This week in our daily devotions, we will consider the activities of our Lord during Holy Week.

On Monday, Jesus and his disciples walked the two miles from Bethany to Jerusalem. Along the way he cursed a fig tree because it had failed to bear fruit. There are two lessons to glean from this story. First it represented God’s judgment on spiritually dead religious leaders. In 2 Timothy 3:5 Paul warned Timothy of people with a “form” of godliness, but they deny the power. They go through the motions and maintain all the external form of religion, but know nothing of the power of God to genuinely change lives. Paul told Timothy to “turn away” from such people. In these troubling times, I pray for our community to find in the Church a true representation of the love and power that Almighty God has to offer. Secondly, He used this experience to illustrate the power of prayer and faith. According to Matthew 21:19 immediately after He cursed the tree it “withered away.” Jesus followed this up with the admonition “whatever things you ask when you pray, believe that you receive them and you will have them” (Mark 11:24).

In Jerusalem He returned to the Temple and saw two offenses.

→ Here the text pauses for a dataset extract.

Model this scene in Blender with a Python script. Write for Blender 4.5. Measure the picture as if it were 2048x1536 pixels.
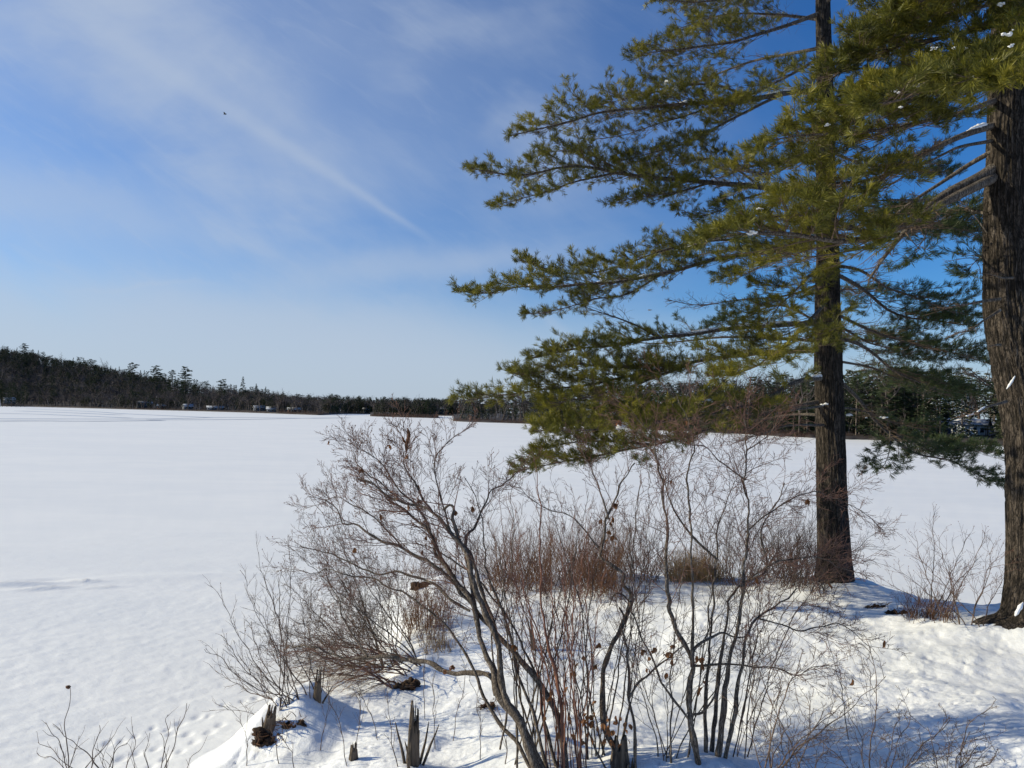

First, animals were being sold for sacrifices at exorbitant prices, and secondly, foreign money exchanged for temple gifts were subject to taxes and a high exchange rate. Both of these offenses were for the financial benefit of the priests and Pharisees. In anger, Jesus overturned tables and drove the money changers out, saying “The Scriptures declare, ‘My Temple will be a house of prayer,’ but you have turned it into a den of thieves” (Luke 19:46).

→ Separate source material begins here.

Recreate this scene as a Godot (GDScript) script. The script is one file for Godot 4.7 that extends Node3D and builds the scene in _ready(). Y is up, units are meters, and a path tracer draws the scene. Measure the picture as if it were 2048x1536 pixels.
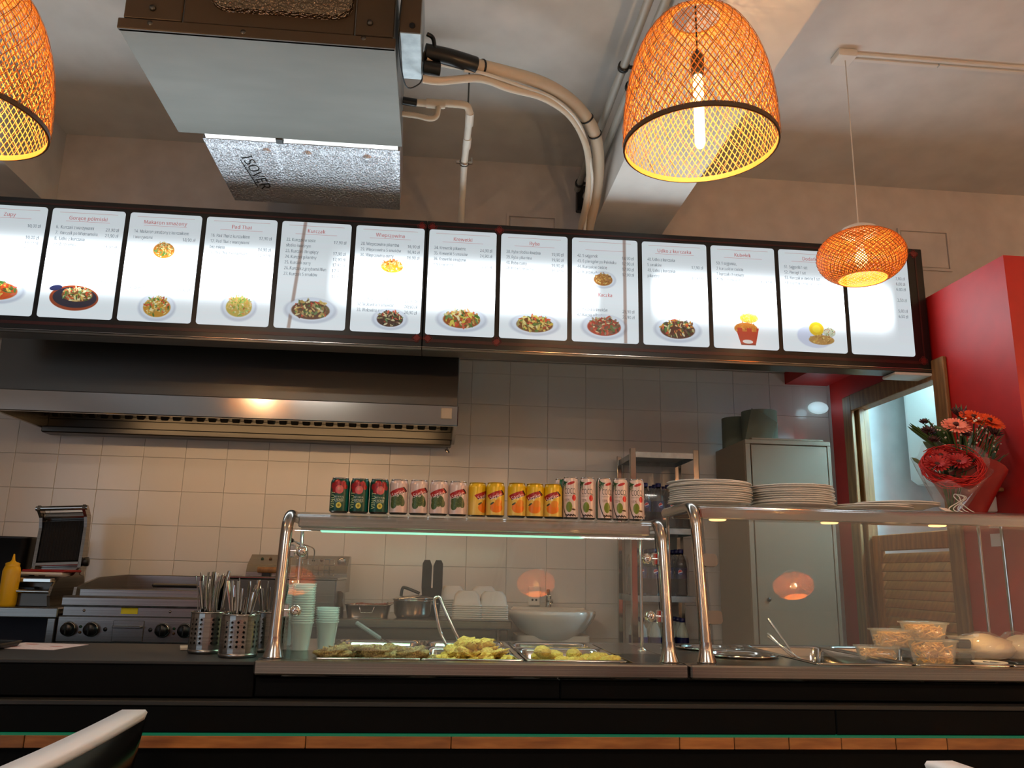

I can’t help but see a parallel between Jesus cursing a barren fig tree and rebuking religious leaders for failing the people while padding their bank accounts. God wanted the temple to be a house of prayer for all people, not just the wealthy. He still does.

Let me encourage you, that in a culture of spiritual barrenness, we can be believers who take God at His word, pray in faith, and believe Almighty God to do the miraculous.

Scriptures for Monday: Matthew 21:12–22, Mark 11:15–19, Luke 19:45-48, and John 2:13-17.